**Written request:** Output, word for word, every line from the start of the listing down to and including the line that contains "except Exception as e: print(e)"; include nothing else.
━━━
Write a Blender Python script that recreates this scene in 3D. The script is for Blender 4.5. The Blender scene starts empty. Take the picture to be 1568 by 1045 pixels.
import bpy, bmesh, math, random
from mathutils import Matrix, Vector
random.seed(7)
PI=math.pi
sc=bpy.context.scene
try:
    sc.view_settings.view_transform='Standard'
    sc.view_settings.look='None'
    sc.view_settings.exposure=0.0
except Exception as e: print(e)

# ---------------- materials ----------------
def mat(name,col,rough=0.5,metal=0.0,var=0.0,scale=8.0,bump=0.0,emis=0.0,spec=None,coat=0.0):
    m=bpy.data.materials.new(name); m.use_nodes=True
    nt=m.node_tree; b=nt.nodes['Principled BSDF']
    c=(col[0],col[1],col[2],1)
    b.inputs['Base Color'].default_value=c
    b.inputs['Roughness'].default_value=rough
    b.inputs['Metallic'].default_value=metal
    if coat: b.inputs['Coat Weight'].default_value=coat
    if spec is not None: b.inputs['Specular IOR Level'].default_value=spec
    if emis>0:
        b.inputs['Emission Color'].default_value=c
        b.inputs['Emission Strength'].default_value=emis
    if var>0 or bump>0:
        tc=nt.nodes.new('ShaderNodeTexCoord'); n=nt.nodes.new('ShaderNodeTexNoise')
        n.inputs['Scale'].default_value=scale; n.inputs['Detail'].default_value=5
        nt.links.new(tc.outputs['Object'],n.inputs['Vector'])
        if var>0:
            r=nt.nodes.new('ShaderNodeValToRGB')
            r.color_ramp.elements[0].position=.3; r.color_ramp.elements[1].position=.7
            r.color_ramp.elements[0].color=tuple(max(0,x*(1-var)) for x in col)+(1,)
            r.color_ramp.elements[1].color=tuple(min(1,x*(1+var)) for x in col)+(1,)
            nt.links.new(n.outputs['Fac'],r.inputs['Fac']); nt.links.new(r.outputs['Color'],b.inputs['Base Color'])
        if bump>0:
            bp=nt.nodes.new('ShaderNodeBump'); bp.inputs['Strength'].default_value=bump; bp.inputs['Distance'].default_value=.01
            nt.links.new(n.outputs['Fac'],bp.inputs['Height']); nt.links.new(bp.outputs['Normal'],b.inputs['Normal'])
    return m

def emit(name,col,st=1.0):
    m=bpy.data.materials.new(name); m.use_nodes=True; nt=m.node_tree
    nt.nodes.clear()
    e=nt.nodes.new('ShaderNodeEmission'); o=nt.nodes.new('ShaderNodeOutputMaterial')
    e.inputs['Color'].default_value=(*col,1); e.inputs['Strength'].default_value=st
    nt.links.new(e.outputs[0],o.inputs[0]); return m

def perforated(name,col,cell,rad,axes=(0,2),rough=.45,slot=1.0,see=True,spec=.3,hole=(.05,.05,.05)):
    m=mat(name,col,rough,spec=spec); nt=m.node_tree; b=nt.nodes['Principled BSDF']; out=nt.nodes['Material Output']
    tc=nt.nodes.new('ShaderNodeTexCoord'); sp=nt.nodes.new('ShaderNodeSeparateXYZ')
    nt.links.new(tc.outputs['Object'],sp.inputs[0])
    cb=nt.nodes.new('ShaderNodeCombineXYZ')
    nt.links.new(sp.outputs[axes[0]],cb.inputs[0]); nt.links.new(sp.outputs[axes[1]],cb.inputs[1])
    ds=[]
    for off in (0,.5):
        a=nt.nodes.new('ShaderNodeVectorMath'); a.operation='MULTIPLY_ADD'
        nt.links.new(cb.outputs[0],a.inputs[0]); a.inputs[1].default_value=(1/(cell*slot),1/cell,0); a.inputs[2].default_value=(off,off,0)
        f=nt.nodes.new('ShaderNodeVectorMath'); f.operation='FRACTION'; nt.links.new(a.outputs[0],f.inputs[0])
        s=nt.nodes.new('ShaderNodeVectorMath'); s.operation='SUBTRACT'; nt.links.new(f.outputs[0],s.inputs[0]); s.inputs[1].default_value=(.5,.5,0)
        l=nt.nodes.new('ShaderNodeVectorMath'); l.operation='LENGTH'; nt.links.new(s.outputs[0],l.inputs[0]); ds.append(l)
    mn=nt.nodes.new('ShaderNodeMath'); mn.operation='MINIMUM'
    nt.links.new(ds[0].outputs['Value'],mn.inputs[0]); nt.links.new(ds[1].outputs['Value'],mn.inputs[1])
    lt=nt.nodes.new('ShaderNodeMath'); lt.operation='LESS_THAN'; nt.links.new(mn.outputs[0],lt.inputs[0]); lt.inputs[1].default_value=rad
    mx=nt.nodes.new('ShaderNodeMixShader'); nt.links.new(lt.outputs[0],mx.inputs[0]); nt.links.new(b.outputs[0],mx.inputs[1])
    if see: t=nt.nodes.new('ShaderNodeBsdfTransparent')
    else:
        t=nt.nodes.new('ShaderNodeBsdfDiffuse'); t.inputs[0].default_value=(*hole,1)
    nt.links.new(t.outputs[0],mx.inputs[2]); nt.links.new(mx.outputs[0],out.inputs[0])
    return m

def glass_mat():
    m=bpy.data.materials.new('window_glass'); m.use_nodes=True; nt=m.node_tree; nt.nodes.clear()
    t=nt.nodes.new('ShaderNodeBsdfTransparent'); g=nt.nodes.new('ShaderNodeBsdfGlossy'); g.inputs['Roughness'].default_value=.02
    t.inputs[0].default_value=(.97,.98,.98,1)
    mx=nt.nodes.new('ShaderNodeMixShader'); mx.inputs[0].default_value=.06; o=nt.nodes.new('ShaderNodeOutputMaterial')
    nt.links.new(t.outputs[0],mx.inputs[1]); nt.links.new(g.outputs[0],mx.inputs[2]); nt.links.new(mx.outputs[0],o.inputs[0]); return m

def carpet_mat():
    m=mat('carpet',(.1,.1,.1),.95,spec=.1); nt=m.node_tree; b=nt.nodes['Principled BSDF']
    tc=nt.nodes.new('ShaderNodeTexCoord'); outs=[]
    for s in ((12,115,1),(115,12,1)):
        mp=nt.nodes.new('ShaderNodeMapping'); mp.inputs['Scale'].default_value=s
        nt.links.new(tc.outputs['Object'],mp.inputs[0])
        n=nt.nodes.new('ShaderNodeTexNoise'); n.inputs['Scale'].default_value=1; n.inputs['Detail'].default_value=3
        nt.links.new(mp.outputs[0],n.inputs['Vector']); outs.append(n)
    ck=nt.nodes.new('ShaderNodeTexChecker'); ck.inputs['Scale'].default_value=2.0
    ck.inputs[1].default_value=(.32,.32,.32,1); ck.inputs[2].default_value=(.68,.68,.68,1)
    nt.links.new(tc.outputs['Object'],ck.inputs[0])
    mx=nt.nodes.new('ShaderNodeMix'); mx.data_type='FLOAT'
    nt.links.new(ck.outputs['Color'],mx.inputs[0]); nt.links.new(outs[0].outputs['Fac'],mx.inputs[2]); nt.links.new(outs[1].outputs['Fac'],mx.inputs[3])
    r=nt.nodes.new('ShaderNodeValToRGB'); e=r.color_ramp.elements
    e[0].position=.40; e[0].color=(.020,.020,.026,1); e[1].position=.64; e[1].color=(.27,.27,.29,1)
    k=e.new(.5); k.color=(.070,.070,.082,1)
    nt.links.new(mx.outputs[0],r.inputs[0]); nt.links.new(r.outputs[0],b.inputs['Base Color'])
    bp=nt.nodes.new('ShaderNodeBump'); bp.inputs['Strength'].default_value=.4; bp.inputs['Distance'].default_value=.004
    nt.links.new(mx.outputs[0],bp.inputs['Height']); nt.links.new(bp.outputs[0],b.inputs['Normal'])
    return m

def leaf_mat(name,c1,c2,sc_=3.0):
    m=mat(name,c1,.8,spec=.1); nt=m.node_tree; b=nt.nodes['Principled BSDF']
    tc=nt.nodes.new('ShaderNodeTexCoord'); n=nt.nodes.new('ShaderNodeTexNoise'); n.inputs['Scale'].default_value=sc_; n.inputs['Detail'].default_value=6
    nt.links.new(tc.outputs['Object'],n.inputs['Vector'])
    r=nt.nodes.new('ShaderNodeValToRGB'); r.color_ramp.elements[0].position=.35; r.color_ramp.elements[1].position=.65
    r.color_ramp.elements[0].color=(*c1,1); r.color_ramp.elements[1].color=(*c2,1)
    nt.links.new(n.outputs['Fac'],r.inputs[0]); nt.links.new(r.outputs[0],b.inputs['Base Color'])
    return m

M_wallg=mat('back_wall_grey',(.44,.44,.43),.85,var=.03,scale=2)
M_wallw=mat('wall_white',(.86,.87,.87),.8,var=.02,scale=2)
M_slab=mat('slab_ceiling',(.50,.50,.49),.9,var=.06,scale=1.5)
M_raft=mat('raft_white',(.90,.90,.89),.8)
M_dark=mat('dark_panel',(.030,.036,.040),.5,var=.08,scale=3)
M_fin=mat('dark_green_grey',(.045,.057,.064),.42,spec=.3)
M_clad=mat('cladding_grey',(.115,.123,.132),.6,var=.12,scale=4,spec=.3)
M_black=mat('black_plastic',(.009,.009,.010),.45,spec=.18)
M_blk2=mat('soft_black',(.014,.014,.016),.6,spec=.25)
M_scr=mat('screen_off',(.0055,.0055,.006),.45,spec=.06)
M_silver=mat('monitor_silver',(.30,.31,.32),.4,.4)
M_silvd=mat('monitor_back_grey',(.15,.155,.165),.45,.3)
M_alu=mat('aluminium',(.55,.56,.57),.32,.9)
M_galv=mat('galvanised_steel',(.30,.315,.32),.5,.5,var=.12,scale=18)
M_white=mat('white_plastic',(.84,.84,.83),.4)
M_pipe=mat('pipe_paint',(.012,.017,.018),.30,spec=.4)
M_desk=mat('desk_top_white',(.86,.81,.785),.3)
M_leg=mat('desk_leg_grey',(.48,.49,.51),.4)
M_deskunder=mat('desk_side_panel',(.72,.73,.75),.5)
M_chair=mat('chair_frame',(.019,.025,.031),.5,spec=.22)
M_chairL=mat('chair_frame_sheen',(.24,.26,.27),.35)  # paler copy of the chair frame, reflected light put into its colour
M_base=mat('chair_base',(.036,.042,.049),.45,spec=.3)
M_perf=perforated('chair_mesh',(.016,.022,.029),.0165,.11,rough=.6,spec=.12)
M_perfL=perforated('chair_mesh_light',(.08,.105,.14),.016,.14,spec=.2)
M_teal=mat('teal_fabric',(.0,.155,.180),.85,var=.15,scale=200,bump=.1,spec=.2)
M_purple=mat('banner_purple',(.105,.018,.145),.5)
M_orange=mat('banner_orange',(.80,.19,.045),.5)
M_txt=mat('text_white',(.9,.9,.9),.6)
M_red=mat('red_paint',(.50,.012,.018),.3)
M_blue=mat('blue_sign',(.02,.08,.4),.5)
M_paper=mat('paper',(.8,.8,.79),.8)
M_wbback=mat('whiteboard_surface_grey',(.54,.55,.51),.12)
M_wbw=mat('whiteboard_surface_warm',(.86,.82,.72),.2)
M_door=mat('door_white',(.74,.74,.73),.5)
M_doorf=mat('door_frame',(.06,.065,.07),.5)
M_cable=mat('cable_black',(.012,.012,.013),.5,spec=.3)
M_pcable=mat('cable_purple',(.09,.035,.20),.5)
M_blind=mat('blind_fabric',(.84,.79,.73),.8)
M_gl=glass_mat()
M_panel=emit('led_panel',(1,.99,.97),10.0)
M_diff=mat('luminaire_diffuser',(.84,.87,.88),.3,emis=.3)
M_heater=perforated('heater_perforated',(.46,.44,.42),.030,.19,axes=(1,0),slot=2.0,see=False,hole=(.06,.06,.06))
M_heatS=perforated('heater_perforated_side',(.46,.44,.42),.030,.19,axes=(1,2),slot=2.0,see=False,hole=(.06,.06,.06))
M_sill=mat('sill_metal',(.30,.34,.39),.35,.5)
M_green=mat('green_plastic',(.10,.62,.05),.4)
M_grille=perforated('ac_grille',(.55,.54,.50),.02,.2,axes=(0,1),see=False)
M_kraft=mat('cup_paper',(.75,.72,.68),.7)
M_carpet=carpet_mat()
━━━
**Answer:**
Write a Blender Python script that recreates this scene in 3D. The script is for Blender 4.5. The Blender scene starts empty. Take the picture to be 1568 by 1045 pixels.
import bpy, bmesh, math, random
from mathutils import Matrix, Vector
random.seed(7)
PI=math.pi
sc=bpy.context.scene
try:
    sc.view_settings.view_transform='Standard'
    sc.view_settings.look='None'
    sc.view_settings.exposure=0.0
except Exception as e: print(e)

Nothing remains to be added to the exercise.